The group had originally wanted to cross the DMZ through the Panmunjom "truce village", where North and South Korean soldiers stand just meters apart in a permanent, Cold War face-off over the border.

But South Korea opposed the plan and the women finally agreed "with regret" to Seoul's preference for a road crossing on the western part of the border.

They were also prevented from walking on foot over the actual border line, and had to move by bus instead.

Despite its name, the DMZ is one of the world's most heavily militarized frontiers, bristling with watchtowers and landmines, and crossings through the land border are extremely rare.

With this year marking the 70th anniversary of the division of the Korean peninsula, the women said they wanted to draw attention to the need for a permanent peace treaty to replace the armistice that halted -- but technically never ended -- the 1950-1953 Korean War.

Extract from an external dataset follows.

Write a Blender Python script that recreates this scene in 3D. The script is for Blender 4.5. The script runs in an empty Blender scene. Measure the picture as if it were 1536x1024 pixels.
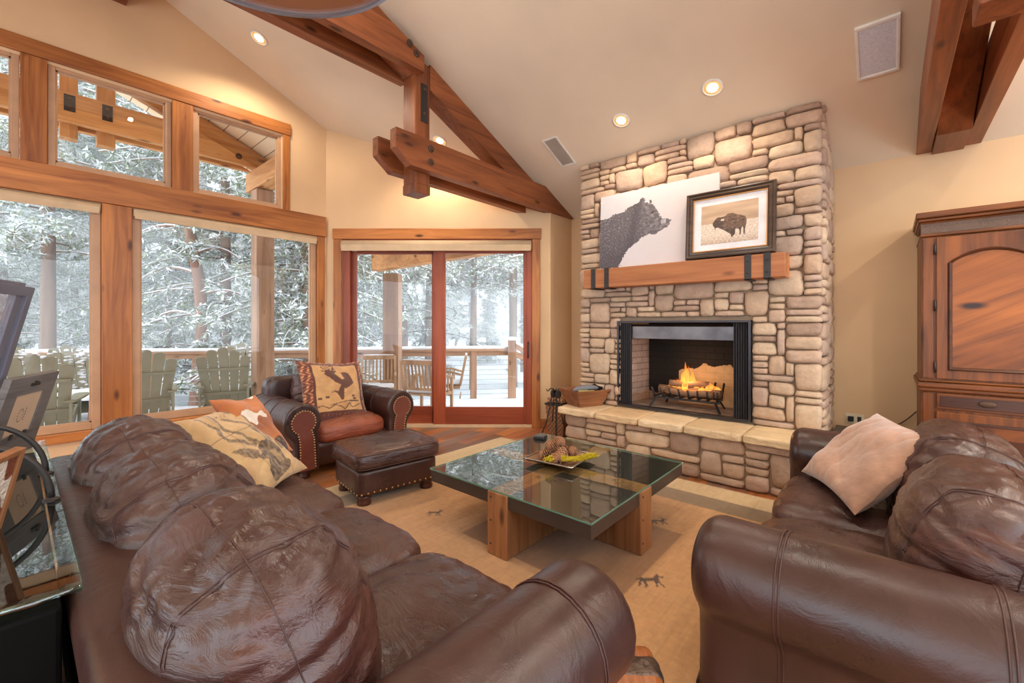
import bpy, math, random
from mathutils import Vector, Matrix, noise
random.seed(7)
R = math.radians
# ------------------------------------------------------------------ camera, sky, lamps, exposure
scene = bpy.context.scene
COL = scene.collection
YAW = R(41.05)
CF = (math.cos(YAW), math.sin(YAW))          # horizontal looking direction
CR = (math.sin(YAW), -math.cos(YAW))         # to the right
DROT = YAW - math.pi/2
cam_d = bpy.data.cameras.new('camera'); cam = bpy.data.objects.new('camera', cam_d); COL.objects.link(cam)
cam.location = (0, 0, 1.4); cam.rotation_euler = (math.pi/2, 0, DROT)
cam_d.sensor_width = 36; cam_d.lens = 650/1536*36; cam_d.shift_y = -26/1536; cam_d.clip_start = .05; cam_d.clip_end = 400
scene.camera = cam
scene.view_settings.view_transform = 'Standard'; scene.view_settings.look = 'None'
scene.view_settings.exposure = 0.0; scene.view_settings.gamma = 1.0; scene.view_settings.use_curve_mapping = False
w = bpy.data.worlds.new('overcast_sky'); scene.world = w; w.use_nodes = True
bg = w.node_tree.nodes['Background']; bg.inputs[0].default_value = (.86, .93, 1.0, 1); bg.inputs[1].default_value = 3.7
scene.cycles.max_bounces = 8; scene.cycles.diffuse_bounces = 4; scene.cycles.glossy_bounces = 3
scene.cycles.transparent_max_bounces = 12; scene.cycles.transmission_bounces = 4
scene.cycles.use_denoising = True; scene.cycles.volume_bounces = 3
scene.cycles.caustics_reflective = False; scene.cycles.caustics_refractive = False
scene.cycles.sample_clamp_indirect = 6

def lamp(name, loc, energy, size=.12, color=(1, .86, .68), spot=None, rot=None):
    d = bpy.data.lights.new(name, 'SPOT' if spot else 'POINT'); d.energy = energy; d.color = color; d.shadow_soft_size = size
    if spot: d.spot_size = spot; d.spot_blend = .6
    o = bpy.data.objects.new(name, d); o.location = loc
    if rot: o.rotation_euler = rot
    COL.objects.link(o); return o
ZW, SL, XW, XR = 2.91, .45, 5.275, .5         # eave height, roof slope, right wall, ridge
def zc(x): return ZW + SL*(XW-x) if x >= XR else ZW + SL*(XW-XR) - SL*(XR-x)
CANS = [(1.74, 5.15, 'near the ceiling corner above the transom windows'), (3.51, 4.26, 'half hidden behind the post of the timber truss'),
        (4.02, 1.17, 'bright, above the right part of the stone chimney'), (4.04, 2.05, 'above the left part of the stone chimney')]
for x, y, _ in CANS:
    lamp('can_and_fill_spot', (x-.02, y, zc(x)-.07), 30 if x > 4 else 60, .05, spot=R(150))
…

The group, which includes Nobel peace laureates Leymah Gbowee and Mairead Maguire, has also highlighted the anguish of divided families who have had little or no contact since the separation into North and South.

"We are here today because we don't believe in war," Maguire said after passing through immigration on the South side.

"You can get to human rights when you have a normal situation and not a country at war," said Maguire, who won the 1976 Nobel peace prize for her co-leadership of the women's peace movement in strife-torn Northern Ireland.

"The sooner we get a peace treaty signed... and normalize relationships... the quicker we will get to human rights," she added.

On the South side of the border, the women walked around one-kilometer alongside the fencing marking the DMZ to Imjingak -- a park near the border where they were met by several hundred South Korean supporters.

A small group of conservative protesters heckled the group, angered by reports in North Korea's state media -- later denied -- that some of the women had praised the North's founder leader Kim Il-Sung while in Pyongyang.

Praising North Korea or promoting its ideology is a criminal act in the South.

In an editorial in the Washington Post last week, Abraham Cooper of the Simon Wiesenthal Center and Greg Scarlatoiu of the Committee for Human Rights in North Korea, had blasted Steinem and her fellow activists for allowing North Korea to engage in "human rights theatre intended to cover up its death camps and crimes against humanity".